657 Kayıt Bulundu.
Bize Abdulcebbâr b. Alâ b. Abdulcebbâr, ona Süfyân, ona Zührî, ona Urve, ona da Hakîm b. Hizâm şöyle rivayet etmiştir: Ben Rasulullah’dan (sav), (dünyalık bir şey) istedim, o da bana verdi, sonra tekrar istedim, yine verdi, sonra tekrar istedim, yine verdi. Ardından Rasulullah (sav) şöyle buyurdu: "Ey Hakîm! Kesinlikle bu mal çekici ve tatlıdır. Kim onu, gönül hoşluğuyla alırsa kendisi için malı bereketlenir. Kim de ihtirasla alırsa malı bereketlenmez. Böylesi yiyip de doymayan kimse gibidir. Veren el, alandan hayırlıdır.
Bize Ahmed b. Süleyman, ona Miskîn b. Bükeyr , ona Evzâî, ona Zührî, ona Said b. Müseyyeb, ona da Hakîm b. Hizâm şöyle rivâyet etmiştir: Ben Rasulullah’dan (sav), (dünyalık bir şey) istedim, bana verdi. Sonra tekrar istedim, yine verdi. Sonra tekrar istedim, yine verdi. Sonunda Rasulullah (sav) şöyle buyurdu: "Ey Hakîm! Bu mal çekici ve tatlıdır. Kim onu, gönül hoşluğuyla alırsa kendisi için malı bereketlenir. Kim de ihtirasla alırsa malı bereketlenmez. Böylesi yiyip de doymayan kimse gibidir. Veren el, alandan hayırlıdır."
Bize Muhammed b. Kesîr, ona Süfyân, ona Câmi b. Şeddâd, ona Safvân b. Muhriz, ona da İmrân b. Husayn (r.anhuma) şöyle demiştir: Temîm oğullarından bir grup Hz. Peygamber'e (sav) çıkageldi. Peygamber (sav) onlara "ey Temîm oğulları, müjdeyi kabul edin" buyurdu. Onlar da “bizlere ahiret müjdeleri verdin, dünyalık da ver” dediler. Hz. Peygamber'in yüzü asıldı. Bu sırada Yemen'den bir grup insan geldi. Rasulullah bunlara hitaben "Temim oğullarının kabul etmediği müjdeyi sizler kabul edin ey Yemenliler" buyurdu. Onlar da “kabul ettik” dediler. Sonra Peygamber (sav) onlara yaratılışın başlangıcından, arştan anlatmaya başladı. Tam bu sırada bir adam gelip “İmrân, deven kaçıyor” dedi. Keşke devem kaybolup gitseydi de ben yerimden kalkmasaydım.
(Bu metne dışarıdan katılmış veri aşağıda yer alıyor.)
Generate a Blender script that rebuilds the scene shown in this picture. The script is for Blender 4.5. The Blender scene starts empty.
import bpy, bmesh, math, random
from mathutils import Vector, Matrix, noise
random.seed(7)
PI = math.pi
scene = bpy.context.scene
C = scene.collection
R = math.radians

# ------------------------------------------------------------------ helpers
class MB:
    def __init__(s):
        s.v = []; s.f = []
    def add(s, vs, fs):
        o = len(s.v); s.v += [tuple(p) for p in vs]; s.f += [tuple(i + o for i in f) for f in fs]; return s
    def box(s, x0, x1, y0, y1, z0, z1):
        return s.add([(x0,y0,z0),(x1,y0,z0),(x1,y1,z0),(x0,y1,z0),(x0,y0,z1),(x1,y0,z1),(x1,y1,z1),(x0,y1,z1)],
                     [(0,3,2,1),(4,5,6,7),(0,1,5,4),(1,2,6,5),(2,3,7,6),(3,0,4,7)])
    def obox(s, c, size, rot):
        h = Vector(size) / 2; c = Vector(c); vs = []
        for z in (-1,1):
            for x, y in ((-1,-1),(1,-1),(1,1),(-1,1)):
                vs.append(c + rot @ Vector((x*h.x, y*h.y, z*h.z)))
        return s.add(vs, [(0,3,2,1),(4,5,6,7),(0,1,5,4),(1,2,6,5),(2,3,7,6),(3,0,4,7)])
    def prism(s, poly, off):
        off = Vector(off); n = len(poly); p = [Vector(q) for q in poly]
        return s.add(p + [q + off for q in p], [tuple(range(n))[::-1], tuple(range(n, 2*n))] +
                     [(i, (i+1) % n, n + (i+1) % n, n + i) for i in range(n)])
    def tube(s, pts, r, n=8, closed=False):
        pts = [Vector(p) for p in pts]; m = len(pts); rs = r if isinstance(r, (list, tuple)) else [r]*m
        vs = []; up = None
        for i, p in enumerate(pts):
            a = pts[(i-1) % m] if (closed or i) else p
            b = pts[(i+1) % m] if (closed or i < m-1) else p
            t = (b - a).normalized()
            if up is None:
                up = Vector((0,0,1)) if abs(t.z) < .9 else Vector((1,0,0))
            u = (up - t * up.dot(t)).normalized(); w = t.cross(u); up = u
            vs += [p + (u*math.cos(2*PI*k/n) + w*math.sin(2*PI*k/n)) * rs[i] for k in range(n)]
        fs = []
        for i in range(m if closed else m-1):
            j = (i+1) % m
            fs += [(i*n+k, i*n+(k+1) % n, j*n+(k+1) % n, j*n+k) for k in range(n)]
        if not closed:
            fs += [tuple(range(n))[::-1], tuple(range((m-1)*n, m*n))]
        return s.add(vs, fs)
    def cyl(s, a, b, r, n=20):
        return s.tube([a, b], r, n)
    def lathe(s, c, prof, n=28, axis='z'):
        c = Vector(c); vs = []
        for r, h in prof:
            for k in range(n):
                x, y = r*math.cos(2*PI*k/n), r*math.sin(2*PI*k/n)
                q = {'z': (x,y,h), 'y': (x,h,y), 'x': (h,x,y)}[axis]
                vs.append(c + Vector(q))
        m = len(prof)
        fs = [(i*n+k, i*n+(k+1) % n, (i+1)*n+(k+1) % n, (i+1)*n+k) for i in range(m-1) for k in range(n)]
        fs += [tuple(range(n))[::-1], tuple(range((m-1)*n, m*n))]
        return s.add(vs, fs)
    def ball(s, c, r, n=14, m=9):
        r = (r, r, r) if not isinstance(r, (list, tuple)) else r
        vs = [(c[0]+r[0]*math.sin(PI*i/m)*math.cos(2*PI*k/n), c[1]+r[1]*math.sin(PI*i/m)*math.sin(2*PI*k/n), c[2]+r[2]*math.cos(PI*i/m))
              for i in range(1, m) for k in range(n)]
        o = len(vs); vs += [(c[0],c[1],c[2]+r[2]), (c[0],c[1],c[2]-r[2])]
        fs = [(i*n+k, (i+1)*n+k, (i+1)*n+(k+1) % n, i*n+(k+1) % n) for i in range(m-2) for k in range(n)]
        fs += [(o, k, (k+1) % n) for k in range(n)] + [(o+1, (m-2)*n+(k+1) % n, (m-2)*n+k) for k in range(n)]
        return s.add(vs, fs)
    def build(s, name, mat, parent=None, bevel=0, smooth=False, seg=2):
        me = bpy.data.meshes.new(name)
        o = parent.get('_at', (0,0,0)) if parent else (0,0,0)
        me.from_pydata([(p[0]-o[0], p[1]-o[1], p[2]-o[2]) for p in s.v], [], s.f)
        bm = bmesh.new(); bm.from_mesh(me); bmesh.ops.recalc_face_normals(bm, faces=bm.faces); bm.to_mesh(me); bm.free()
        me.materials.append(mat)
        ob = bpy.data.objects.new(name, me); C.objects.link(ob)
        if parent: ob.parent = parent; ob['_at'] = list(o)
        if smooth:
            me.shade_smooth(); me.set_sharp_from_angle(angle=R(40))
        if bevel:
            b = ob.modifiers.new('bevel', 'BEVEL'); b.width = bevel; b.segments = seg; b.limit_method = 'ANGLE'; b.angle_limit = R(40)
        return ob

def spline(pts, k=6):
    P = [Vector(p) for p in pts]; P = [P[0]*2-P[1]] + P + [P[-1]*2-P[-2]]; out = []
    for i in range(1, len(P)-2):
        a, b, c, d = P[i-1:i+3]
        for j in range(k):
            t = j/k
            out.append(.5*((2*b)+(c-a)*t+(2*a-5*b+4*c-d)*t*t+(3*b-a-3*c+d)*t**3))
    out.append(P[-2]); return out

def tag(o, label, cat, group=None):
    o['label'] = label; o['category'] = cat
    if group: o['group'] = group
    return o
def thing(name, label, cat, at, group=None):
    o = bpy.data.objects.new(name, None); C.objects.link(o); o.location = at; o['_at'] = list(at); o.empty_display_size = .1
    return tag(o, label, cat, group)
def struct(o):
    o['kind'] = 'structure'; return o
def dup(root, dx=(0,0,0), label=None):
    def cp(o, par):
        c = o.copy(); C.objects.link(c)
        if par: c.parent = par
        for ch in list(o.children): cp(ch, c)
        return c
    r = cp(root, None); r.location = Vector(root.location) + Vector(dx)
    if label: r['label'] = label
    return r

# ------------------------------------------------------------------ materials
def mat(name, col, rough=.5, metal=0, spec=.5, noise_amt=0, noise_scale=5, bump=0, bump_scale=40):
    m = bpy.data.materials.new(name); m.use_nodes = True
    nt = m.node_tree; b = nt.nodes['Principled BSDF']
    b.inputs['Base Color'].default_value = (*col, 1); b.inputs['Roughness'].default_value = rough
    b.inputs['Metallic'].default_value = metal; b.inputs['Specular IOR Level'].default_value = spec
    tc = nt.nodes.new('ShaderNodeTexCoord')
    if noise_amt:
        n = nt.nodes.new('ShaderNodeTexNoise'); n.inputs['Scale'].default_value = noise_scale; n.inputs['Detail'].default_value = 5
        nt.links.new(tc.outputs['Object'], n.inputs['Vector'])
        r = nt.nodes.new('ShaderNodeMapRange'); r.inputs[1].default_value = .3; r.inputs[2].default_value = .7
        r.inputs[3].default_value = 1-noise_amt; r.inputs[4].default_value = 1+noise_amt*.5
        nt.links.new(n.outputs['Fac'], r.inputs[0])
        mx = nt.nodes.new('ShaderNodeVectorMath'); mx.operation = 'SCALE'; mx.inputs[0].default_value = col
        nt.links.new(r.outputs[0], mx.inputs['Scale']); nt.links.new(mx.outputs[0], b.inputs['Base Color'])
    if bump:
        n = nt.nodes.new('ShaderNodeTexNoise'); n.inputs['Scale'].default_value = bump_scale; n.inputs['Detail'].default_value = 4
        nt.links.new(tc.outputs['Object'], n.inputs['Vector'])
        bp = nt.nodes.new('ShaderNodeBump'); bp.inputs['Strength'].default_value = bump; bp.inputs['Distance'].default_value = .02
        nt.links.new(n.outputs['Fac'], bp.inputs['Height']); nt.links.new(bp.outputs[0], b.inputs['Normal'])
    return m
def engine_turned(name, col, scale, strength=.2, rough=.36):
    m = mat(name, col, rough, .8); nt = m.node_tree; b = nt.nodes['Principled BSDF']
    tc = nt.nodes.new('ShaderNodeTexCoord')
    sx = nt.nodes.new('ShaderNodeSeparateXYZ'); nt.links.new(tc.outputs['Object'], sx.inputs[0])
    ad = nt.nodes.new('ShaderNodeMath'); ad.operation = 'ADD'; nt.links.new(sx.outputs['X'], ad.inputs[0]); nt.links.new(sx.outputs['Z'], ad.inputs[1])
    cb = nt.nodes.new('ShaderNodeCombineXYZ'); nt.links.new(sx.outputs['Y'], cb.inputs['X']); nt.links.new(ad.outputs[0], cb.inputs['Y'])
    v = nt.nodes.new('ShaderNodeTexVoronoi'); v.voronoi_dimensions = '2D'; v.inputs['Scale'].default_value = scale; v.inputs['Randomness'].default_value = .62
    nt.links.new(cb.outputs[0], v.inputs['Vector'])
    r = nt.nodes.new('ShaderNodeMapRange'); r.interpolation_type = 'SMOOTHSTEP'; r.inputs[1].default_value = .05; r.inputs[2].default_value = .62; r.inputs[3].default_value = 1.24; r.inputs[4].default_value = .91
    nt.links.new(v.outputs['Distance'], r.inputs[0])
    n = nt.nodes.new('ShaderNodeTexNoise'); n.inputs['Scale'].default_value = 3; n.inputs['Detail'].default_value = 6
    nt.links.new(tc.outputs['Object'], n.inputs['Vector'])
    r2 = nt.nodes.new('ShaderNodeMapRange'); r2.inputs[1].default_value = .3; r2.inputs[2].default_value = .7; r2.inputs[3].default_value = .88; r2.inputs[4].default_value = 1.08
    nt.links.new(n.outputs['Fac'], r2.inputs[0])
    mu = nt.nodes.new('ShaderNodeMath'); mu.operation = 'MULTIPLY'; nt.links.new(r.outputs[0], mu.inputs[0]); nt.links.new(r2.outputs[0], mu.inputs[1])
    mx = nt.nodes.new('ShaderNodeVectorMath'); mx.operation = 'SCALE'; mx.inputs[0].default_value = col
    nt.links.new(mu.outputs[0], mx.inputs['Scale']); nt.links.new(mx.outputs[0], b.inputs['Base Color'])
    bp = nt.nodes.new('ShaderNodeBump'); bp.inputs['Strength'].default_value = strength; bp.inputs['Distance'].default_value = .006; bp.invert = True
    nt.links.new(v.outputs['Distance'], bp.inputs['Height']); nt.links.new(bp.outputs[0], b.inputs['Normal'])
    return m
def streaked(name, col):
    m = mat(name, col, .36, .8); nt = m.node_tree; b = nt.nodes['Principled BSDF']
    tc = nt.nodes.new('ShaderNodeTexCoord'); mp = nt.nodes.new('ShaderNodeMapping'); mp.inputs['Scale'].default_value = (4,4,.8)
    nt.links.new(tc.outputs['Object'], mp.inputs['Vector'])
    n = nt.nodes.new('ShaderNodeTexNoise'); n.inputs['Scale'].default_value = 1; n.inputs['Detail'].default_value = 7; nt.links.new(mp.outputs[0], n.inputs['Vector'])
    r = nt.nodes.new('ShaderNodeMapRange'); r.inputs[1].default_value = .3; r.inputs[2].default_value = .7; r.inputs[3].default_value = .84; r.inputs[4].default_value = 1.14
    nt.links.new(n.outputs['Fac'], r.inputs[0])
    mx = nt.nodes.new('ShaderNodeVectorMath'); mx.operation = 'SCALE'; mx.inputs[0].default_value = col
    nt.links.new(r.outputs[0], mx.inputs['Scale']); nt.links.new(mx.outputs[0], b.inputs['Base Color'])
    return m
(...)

Bize Ömer b. Hafs b. Ğiyâs, ona Babası (Hafs b. Ğiyâs), ona A'meş, ona Câmi b. Şeddâd, ona Safvân b. Muhriz, ona da İmrân b. Husayn (r.anhuma) şöyle demiştir: Ben Hz. Peygamber'in yanına girdim ve devemi kapıya bağladım. Sonra Temîm oğullarından bir grup Hz. Peygamber'e (sav) çıkageldi. Peygamber (sav) onlara "ey Temîm oğulları, hadi bu müjdeyi kabul edin" buyurdu. Onlar da “bizlere ahiret müjdeleri verdin, dünyalık da ver” dediler ve bunu iki defa tekrar ettiler. Bu sırada Yemen'den bir grup insan gelip içeri girdi. Rasulullah bunlara hitaben "Temim oğullarının kabul etmediği müjdeyi sizler kabul edin ey Yemenliler" buyurdu. Onlar da “kabul ettik ey Allah'ın Rasulü. Biz sana bu (ilk yaratılış) konusunda sormak için gelmiştik” dediler. Peygamber (sav) " Allah vardı ve Allah'tan başka bir şey yoktu. Allah'ın Arşı su üzerindeydi. Sonra Allah Levh-i Mahfuz'da olan ve olacak olan her şeyi yazdı ve gökleri ve Yer'i yarattı" buyurdu. Tam bu sırada bir adam “İmrân, deven kaçıyor” dedi. Ben hemen deveyi aramak üzere gittim. Benimle devem arasını serap kesiyordu. Allah'a yemin ederim ki, keşke devem kaybolup gitseydi de ben yerimi terk etmeseydim.